One lesson from this is that employees’ benefits derived from flexible working depends on the way in which flexible working arrangements are implemented. Digitalisation will not automatically foster employees’ work-life balance, as is often proclaimed.


The digital revolution’s gender gap

When discussing the pros and cons of the digital revolution, we also have to take into account that flexible working impacts on women’s and men’s lives differently. With flexible working time, men often invest more time in work. Women, by contrast, use their time flexibility more for activities and duties outside work.

One reason for the different use of flexibility is that women still take on the lion’s share of housework and care work. Women therefore have to deal with time boundaries within other spheres of living more often than men. These time boundaries are, for example, the opening and closing hours of day-care centres, school holidays or the work schedule of the home-visiting nursing staff for family members in need of care.

Those who claim that digitalisation will lead to the dissolution of traditional’ time boundaries primarily refer to those within the labour market sphere. Time boundaries in spheres of life outside paid work are generally neglected.

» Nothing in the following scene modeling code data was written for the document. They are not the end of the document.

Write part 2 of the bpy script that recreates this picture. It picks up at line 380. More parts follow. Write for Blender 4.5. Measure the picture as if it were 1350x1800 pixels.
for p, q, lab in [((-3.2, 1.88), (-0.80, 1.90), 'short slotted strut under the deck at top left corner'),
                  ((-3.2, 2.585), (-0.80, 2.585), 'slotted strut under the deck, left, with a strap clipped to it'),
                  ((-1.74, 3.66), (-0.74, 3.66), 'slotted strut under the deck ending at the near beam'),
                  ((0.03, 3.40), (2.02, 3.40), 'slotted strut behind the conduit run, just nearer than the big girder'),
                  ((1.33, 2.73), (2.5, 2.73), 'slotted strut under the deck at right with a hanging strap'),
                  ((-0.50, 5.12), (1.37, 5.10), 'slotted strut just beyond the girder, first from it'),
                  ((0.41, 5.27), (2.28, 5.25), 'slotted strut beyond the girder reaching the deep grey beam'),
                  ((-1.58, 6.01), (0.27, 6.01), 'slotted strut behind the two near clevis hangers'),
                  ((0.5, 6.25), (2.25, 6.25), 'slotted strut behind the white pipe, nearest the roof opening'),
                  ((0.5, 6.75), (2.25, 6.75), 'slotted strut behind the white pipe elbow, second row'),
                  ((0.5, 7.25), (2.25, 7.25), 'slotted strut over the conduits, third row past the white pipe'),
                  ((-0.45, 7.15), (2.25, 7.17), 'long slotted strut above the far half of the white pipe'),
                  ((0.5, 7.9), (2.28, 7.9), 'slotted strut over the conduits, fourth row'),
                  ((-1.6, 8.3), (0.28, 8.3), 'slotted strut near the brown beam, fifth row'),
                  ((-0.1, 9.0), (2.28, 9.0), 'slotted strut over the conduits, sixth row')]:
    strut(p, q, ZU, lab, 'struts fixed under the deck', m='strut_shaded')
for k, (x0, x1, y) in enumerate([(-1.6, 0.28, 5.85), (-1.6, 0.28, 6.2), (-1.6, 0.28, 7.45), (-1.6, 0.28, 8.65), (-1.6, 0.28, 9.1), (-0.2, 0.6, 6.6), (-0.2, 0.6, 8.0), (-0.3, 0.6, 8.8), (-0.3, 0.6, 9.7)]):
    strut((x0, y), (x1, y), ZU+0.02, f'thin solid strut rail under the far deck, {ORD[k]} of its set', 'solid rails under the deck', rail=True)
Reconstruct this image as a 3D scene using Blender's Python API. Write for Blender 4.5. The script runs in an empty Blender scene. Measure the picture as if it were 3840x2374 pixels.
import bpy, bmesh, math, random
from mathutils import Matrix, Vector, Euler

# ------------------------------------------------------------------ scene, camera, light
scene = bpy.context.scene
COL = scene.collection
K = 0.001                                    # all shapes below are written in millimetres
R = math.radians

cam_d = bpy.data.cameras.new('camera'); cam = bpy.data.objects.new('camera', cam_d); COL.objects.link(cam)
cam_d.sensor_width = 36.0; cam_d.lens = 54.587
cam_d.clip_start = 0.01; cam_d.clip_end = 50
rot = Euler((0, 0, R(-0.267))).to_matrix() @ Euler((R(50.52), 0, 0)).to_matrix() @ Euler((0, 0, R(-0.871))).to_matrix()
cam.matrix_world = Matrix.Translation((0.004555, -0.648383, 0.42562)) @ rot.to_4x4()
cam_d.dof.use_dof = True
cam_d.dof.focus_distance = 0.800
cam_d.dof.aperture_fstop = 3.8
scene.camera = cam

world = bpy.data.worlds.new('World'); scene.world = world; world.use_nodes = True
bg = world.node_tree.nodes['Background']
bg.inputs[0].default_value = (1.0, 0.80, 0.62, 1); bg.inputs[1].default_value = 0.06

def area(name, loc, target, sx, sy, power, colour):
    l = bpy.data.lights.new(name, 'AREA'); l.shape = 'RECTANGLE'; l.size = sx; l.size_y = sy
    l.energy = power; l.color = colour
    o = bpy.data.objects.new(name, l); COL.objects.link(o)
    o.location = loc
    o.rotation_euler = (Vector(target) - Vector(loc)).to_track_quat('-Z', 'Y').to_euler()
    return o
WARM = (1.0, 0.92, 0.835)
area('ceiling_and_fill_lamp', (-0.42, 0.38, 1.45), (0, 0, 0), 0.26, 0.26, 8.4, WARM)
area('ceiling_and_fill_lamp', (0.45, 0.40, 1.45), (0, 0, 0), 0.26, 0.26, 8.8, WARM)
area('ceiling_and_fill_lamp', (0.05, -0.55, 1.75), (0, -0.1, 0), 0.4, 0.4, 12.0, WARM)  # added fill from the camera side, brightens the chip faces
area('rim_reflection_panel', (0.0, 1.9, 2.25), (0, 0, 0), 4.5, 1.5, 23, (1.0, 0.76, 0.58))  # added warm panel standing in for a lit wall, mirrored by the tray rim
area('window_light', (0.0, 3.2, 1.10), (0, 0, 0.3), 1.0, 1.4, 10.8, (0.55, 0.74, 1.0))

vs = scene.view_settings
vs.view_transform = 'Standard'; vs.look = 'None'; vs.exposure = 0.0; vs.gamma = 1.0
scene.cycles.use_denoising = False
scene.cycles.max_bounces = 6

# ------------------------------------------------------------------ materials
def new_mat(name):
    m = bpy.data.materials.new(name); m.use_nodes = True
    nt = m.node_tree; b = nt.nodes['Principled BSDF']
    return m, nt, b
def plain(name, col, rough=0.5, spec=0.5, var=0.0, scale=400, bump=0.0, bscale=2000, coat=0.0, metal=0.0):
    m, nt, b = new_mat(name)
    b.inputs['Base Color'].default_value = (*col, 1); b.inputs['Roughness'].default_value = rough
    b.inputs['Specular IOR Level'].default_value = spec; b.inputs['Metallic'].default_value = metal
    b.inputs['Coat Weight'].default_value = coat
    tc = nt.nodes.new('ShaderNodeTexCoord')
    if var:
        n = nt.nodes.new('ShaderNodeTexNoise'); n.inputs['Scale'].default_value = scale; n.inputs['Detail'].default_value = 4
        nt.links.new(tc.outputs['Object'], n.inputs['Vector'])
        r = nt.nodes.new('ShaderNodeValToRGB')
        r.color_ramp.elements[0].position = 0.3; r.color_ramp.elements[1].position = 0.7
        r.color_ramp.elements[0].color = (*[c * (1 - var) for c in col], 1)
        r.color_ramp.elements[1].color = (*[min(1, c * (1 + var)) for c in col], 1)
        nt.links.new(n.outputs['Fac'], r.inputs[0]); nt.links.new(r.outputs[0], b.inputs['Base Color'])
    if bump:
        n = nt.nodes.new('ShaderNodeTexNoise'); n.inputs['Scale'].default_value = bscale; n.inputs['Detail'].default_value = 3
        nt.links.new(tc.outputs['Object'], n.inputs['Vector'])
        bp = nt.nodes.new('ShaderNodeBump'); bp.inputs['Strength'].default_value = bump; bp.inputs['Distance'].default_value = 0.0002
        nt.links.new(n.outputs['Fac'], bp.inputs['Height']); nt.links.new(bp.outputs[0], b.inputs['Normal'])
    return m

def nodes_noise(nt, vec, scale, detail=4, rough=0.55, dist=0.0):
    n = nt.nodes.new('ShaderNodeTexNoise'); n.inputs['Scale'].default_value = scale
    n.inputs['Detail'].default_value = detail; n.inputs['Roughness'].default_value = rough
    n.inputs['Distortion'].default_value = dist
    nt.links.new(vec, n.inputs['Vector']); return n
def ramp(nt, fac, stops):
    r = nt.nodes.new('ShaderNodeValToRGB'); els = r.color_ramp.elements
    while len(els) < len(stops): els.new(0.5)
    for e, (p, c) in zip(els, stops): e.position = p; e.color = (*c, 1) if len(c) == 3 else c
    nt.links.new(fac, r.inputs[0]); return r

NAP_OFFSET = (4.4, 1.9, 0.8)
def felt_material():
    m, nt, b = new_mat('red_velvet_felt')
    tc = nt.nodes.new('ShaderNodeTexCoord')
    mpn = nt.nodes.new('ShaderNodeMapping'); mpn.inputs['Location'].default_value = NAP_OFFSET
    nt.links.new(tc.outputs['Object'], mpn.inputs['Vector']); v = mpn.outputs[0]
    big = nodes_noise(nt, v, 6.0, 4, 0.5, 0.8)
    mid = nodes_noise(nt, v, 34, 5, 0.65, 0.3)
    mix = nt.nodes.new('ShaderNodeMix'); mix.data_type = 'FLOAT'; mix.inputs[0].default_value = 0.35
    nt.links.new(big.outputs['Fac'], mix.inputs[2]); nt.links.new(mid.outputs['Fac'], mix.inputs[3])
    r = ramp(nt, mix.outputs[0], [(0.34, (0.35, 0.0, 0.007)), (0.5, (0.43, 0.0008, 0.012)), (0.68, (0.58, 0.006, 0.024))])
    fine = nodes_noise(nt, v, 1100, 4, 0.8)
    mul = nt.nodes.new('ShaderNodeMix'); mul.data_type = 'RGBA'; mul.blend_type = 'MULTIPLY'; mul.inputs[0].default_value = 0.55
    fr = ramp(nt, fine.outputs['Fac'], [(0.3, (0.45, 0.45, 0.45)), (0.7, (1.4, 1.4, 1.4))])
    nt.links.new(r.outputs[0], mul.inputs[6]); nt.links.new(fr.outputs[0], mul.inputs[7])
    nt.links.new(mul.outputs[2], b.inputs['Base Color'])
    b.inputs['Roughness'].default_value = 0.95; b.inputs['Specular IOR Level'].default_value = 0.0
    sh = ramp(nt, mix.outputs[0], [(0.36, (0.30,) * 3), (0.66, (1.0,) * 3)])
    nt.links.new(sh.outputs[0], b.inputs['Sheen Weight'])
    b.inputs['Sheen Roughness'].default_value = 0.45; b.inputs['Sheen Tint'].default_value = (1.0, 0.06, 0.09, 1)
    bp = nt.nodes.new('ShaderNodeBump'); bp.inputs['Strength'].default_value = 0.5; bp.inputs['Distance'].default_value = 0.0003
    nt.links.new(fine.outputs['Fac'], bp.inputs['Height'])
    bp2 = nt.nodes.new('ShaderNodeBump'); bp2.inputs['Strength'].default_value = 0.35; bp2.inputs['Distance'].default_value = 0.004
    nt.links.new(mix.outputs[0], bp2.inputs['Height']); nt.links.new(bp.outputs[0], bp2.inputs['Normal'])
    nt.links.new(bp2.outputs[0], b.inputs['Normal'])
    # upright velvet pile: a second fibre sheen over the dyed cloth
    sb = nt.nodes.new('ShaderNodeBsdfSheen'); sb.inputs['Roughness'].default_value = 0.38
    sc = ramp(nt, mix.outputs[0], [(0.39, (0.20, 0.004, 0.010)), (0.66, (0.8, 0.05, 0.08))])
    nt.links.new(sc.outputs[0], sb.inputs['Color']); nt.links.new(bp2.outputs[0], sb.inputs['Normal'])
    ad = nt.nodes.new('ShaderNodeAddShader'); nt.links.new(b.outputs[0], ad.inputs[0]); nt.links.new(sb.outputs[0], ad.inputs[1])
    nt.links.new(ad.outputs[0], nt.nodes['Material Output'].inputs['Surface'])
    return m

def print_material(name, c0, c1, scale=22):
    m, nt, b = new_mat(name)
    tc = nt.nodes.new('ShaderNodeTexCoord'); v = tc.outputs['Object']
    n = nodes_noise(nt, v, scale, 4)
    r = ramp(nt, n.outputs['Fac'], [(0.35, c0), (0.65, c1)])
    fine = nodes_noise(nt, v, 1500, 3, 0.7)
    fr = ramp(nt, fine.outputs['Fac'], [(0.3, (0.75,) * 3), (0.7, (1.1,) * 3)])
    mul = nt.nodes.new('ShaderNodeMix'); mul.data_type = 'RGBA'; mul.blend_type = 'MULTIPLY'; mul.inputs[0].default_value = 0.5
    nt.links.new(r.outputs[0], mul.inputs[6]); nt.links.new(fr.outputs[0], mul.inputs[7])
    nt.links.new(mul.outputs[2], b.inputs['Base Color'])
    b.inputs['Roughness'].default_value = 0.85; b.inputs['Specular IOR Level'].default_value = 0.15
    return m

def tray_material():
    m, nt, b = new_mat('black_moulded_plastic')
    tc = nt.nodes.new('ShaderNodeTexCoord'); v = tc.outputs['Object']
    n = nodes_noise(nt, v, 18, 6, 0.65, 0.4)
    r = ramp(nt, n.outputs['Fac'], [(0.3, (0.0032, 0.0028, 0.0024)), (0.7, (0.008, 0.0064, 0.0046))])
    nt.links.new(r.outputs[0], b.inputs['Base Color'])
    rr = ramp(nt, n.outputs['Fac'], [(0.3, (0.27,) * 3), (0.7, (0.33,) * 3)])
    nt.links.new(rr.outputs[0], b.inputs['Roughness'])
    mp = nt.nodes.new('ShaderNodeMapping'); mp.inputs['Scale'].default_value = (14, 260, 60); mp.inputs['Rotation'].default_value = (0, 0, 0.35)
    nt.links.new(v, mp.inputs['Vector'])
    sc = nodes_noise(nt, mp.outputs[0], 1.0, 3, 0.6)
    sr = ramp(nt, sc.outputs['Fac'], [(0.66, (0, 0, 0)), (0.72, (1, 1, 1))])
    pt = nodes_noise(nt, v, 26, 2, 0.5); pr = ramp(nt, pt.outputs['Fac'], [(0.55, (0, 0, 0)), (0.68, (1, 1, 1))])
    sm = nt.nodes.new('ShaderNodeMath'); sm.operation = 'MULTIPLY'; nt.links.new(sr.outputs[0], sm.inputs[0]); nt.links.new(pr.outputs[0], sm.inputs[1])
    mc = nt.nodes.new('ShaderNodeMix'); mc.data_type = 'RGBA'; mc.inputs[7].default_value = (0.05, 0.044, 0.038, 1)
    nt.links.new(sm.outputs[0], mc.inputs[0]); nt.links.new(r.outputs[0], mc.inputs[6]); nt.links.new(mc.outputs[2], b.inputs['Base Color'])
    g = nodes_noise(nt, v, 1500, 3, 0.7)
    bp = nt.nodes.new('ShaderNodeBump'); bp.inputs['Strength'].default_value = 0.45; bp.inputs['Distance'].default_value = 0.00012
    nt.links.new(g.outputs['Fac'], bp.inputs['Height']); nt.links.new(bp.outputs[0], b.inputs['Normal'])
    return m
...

Workplace norms and expectations also play a crucial role in women’s and men’s use of work flexibility. At the workplace, the norm of the ‘ideal worker’ prevails. The ‘ideal worker’ works full-time, has no duties outside the workplace and is therefore available for the employer’s needs at any time.

Even when employees organise their work and working time by themselves, they still have to comply with this norm – at least when they seek to fulfil the employer’s and their colleagues’ expectations. Since women take on most home duties, they have fewer capacities than male counterparts to be ‘ideal workers’.

In addition, employers and colleagues view men rather than women as ‘ideal workers’ – especially with regard to having children. Mothers are expected to use working time flexibility for care work, whereas fathers are stigmatised for doing so. Thus, the risk of overtime and work intensification is primarily a male issue.

Digitalisation, i.e. flexible work in space and time, risks aggravating traditional gender arrangements; men invest more time at work, while women take on duties outside work, as I have argued. Digitalisation might exacerbate the current unequal allocation of paid and unpaid work between women and men rather than dissolve “traditional” boundaries between work and the rest of life.

Or more precisely: the traditional boundaries mainly melt away for one group of employees, namely men, while women still deal with time boundaries in other spheres of life more often than not.


The education factor

Surprisingly, the costs and benefits of digitalisation by gender are not acknowledged in ongoing debates on the digital revolution. Digitalisation is discussed as if the labour market and the workplace were completely gender-neutral. This is especially obvious when the necessity of further training and life-long learning is discussed.

The common expectation is that employees will have to be constantly trained in order to keep up with digital innovations. However, there is no discussion on how employees’ demands for further education within and outside working time might be combined with demands on the working day for other duties such as care work.

Because further education is seen as an inevitable consequence of the digital revolution, we might even expect that the ‘ideal worker norm’ will be stretched further.

At the digitalised workplace, the ‘ideal worker’ might not only work full-time and comply with the employer’s needs but might also constantly engage in further training. Since men have more time on their hands than women to invest in training and life-long learning, such a work norm would worsen gender inequality at the digitalised workplace.

The risks implicit in the division of labour and use of flexible working time arrangements by gender must be taken into account when discussing the consequences of the digital revolution. In order to attain equal opportunities for all employees, flexible work in space and time has to be implemented in a way that acknowledges women’s and men’s varying demands on time in their lives.

Digitalisation should not be treated as a gender-neutral process that is naturally beneficial for all employees. Persistent social inequalities will not simply disappear through digitalisation, but rather run the risk of increasing. Awareness of this risk is essential for actively managing the digitalisation process in such a way that social inequalities at the workplace decrease.